What is required >> Begin at the first line and end at the line containing "wt.nodes.clear()". Extract exactly those lines.

Given information >>

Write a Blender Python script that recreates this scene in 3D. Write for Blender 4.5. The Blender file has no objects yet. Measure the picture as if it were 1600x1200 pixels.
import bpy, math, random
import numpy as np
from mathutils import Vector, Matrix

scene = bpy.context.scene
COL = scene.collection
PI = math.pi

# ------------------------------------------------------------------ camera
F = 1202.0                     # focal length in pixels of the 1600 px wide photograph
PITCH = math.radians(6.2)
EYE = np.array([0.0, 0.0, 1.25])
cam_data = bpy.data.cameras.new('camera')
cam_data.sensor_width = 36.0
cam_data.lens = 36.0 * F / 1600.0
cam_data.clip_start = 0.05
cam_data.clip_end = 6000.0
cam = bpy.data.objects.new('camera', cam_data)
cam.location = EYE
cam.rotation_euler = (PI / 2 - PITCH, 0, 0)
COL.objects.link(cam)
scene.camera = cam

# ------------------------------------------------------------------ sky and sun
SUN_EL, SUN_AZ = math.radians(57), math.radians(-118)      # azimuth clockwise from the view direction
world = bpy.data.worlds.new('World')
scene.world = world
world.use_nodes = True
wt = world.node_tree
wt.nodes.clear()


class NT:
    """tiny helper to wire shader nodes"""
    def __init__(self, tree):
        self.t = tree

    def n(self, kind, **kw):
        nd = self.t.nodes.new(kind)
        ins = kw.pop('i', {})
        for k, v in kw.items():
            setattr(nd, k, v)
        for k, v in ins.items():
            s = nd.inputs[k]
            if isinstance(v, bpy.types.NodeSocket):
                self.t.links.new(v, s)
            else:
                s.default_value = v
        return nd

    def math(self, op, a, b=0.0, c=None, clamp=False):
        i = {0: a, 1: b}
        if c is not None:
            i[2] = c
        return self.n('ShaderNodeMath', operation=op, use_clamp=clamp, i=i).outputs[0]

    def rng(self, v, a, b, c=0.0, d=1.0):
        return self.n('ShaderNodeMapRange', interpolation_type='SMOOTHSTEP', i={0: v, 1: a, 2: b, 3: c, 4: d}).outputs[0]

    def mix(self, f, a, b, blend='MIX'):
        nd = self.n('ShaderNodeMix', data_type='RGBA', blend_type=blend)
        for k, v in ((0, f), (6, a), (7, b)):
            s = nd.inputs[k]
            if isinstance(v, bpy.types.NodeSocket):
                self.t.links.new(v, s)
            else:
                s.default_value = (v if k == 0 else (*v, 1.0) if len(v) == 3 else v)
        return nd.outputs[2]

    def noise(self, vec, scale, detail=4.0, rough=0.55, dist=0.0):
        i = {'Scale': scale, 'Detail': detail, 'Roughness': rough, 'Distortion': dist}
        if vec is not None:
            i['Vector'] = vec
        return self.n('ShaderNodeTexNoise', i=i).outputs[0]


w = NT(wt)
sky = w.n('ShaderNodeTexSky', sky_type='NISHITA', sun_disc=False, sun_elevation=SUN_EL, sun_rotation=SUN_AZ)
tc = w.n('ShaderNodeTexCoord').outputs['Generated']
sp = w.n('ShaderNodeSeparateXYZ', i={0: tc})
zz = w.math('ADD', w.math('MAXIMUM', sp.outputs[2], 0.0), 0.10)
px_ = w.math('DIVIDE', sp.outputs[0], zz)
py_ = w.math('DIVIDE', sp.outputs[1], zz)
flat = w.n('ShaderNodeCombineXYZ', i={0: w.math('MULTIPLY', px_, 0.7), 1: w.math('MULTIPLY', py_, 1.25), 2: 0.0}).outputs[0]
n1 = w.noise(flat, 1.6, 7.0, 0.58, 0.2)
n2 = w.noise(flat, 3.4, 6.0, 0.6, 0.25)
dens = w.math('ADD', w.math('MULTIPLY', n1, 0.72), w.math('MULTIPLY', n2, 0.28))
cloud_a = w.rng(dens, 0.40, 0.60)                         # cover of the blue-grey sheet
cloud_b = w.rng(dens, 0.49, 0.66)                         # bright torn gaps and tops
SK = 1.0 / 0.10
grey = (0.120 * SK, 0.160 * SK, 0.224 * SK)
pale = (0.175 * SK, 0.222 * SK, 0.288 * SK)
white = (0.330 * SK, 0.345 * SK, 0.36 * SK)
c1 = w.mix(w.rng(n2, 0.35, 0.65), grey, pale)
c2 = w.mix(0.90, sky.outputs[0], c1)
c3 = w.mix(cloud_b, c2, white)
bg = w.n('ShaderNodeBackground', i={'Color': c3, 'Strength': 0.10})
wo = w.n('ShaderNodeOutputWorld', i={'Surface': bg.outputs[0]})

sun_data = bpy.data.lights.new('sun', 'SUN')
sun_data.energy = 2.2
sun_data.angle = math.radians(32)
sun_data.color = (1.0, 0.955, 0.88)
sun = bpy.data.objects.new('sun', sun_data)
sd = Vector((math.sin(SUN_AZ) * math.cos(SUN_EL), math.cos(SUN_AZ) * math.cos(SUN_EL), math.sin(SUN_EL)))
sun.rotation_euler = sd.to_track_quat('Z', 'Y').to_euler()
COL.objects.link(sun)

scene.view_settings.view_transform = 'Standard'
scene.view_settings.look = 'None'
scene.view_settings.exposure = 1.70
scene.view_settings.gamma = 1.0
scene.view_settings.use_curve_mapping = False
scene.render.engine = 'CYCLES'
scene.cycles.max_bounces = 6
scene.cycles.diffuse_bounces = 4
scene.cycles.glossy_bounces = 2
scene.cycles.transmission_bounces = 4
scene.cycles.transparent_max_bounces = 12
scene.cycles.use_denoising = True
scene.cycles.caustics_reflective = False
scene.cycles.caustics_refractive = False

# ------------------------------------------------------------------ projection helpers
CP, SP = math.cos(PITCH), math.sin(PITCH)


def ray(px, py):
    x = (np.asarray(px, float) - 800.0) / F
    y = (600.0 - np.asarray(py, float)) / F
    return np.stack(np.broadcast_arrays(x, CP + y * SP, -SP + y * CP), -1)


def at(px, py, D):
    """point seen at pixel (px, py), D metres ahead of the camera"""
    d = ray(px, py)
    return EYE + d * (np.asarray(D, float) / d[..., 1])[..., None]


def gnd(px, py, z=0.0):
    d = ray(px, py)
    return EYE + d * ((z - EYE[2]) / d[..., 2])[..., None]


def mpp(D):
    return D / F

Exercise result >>
Write a Blender Python script that recreates this scene in 3D. Write for Blender 4.5. The Blender file has no objects yet. Measure the picture as if it were 1600x1200 pixels.
import bpy, math, random
import numpy as np
from mathutils import Vector, Matrix

scene = bpy.context.scene
COL = scene.collection
PI = math.pi

# ------------------------------------------------------------------ camera
F = 1202.0                     # focal length in pixels of the 1600 px wide photograph
PITCH = math.radians(6.2)
EYE = np.array([0.0, 0.0, 1.25])
cam_data = bpy.data.cameras.new('camera')
cam_data.sensor_width = 36.0
cam_data.lens = 36.0 * F / 1600.0
cam_data.clip_start = 0.05
cam_data.clip_end = 6000.0
cam = bpy.data.objects.new('camera', cam_data)
cam.location = EYE
cam.rotation_euler = (PI / 2 - PITCH, 0, 0)
COL.objects.link(cam)
scene.camera = cam

# ------------------------------------------------------------------ sky and sun
SUN_EL, SUN_AZ = math.radians(57), math.radians(-118)      # azimuth clockwise from the view direction
world = bpy.data.worlds.new('World')
scene.world = world
world.use_nodes = True
wt = world.node_tree
wt.nodes.clear()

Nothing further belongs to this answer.